Points de vue sur l'actualité

Toujours les mêmes qui paient

Sur les 2,8 milliards de travailleurs dans le monde en 2003, 1,4 milliard gagnaient moins de deux dollars par jour, et quelque 550 millions, moins d'un. Dans son "rapport sur l'emploi dans le monde 2004-2005", publié le 7 décembre, le Bureau international du travail (BIT) rappelle donc que la planète n'a jamais autant compté de travailleurs, et qu'un sur deux vit en dessous du seuil de pauvreté. Sa principale piste pour réduire ces chiffres inadmissibles : accroître la productivité.
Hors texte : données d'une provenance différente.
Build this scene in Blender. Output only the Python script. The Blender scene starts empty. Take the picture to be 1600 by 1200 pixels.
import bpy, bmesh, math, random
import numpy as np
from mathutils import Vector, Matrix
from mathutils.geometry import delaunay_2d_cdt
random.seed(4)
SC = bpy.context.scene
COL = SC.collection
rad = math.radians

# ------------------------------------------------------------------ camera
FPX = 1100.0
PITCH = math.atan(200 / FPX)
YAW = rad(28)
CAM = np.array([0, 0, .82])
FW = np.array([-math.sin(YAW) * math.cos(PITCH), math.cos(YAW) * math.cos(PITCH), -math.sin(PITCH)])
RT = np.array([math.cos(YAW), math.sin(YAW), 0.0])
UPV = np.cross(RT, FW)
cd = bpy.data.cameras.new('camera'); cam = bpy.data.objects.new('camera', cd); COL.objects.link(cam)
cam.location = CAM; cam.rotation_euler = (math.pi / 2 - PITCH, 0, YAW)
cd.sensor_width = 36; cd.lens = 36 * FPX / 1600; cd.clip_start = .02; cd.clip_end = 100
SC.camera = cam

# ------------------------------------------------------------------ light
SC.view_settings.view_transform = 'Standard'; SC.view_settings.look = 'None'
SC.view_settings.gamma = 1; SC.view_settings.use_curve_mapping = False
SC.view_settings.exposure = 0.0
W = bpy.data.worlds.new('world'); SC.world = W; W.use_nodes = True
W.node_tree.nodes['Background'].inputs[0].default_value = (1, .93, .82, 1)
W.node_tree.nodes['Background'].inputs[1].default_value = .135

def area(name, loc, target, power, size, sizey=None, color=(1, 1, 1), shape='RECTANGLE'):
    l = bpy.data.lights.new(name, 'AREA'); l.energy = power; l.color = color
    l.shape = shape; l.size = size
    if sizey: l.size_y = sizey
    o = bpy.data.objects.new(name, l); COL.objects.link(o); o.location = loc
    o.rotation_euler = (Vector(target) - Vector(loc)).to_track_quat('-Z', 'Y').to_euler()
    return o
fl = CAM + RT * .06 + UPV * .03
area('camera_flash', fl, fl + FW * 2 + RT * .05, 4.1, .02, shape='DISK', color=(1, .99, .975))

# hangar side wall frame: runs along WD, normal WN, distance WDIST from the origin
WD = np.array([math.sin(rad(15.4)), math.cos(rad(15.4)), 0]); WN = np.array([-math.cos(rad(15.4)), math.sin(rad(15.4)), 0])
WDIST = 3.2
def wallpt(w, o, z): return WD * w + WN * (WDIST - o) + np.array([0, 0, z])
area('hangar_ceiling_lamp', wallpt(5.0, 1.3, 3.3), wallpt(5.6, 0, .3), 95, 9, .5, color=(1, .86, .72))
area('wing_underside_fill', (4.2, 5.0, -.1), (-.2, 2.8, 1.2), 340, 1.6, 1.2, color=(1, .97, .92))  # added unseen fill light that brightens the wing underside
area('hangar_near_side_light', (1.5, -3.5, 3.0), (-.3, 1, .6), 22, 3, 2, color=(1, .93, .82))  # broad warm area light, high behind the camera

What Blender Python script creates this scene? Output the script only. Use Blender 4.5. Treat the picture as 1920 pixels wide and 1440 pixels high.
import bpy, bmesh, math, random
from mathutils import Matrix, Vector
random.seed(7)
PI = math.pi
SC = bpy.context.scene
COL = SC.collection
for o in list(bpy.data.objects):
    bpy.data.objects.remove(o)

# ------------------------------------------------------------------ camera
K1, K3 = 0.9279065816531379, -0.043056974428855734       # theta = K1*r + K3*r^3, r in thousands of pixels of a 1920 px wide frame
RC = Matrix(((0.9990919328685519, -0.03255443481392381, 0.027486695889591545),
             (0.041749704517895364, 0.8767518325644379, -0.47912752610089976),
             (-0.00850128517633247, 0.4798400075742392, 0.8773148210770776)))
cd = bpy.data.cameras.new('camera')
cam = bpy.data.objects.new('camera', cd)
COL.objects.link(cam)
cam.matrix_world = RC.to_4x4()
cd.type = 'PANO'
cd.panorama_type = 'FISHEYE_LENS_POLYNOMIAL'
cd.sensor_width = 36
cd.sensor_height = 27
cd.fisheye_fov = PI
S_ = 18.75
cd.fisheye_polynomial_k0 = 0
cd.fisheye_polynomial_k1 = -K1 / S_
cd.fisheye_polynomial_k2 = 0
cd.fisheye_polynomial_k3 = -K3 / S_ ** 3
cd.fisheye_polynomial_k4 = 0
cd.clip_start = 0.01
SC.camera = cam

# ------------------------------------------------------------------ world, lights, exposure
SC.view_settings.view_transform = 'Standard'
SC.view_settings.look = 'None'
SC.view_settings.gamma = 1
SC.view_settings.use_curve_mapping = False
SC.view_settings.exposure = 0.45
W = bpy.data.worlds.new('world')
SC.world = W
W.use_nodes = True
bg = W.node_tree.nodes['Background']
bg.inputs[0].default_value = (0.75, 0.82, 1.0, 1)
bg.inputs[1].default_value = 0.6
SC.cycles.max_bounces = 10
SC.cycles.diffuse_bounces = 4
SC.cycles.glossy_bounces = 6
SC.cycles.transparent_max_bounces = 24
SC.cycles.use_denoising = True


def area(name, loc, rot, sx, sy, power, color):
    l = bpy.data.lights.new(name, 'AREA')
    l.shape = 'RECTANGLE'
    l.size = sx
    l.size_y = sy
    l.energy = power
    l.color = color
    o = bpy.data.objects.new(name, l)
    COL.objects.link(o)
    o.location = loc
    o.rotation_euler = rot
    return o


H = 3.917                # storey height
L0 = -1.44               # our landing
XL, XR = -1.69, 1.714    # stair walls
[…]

En parallèle, l'organisation, créée en 1919, reconnaît que les emplois créés doivent être "décents." Pour la CFTC, "la productivité n'est pas synonyme d'évolution sociale, assure Michel Coquillion. Seules une prise en compte des droits économiques et sociaux, ainsi qu'une meilleure répartition de la richesse, peuvent être parmi les moyens efficaces à long terme. Les anciens pays communistes, dont l'Ukraine, qui ont opté pour la dérégulation, sont un exemple parfait : les riches, qui détiennent le pouvoir politique, sont de plus en plus riches et les pauvres, de plus en plus pauvres. Les gains de productivité obtenus par la baisse des salaires conduisent à une nouvelle forme de pauvreté désespérante et de plus en plus répandue : les "working poors." Et puis, reste à prouver qu'on crée plus d'emplois qu'on en détruit par ce biais. Prenons l'exemple des grands groupes français qui se sont repliés sur leurs activités les plus juteuses et les plus productives, pour se faire ensuite absorber, entraînant d'importantes suppressions d'emploi. La CFTC reste convaincue que jamais le business n'a créé de régulations sociales. Celles-ci ne peuvent se créer que par une volonté politique forte ou une mobilisation légitime des victimes du libéralisme inhumain."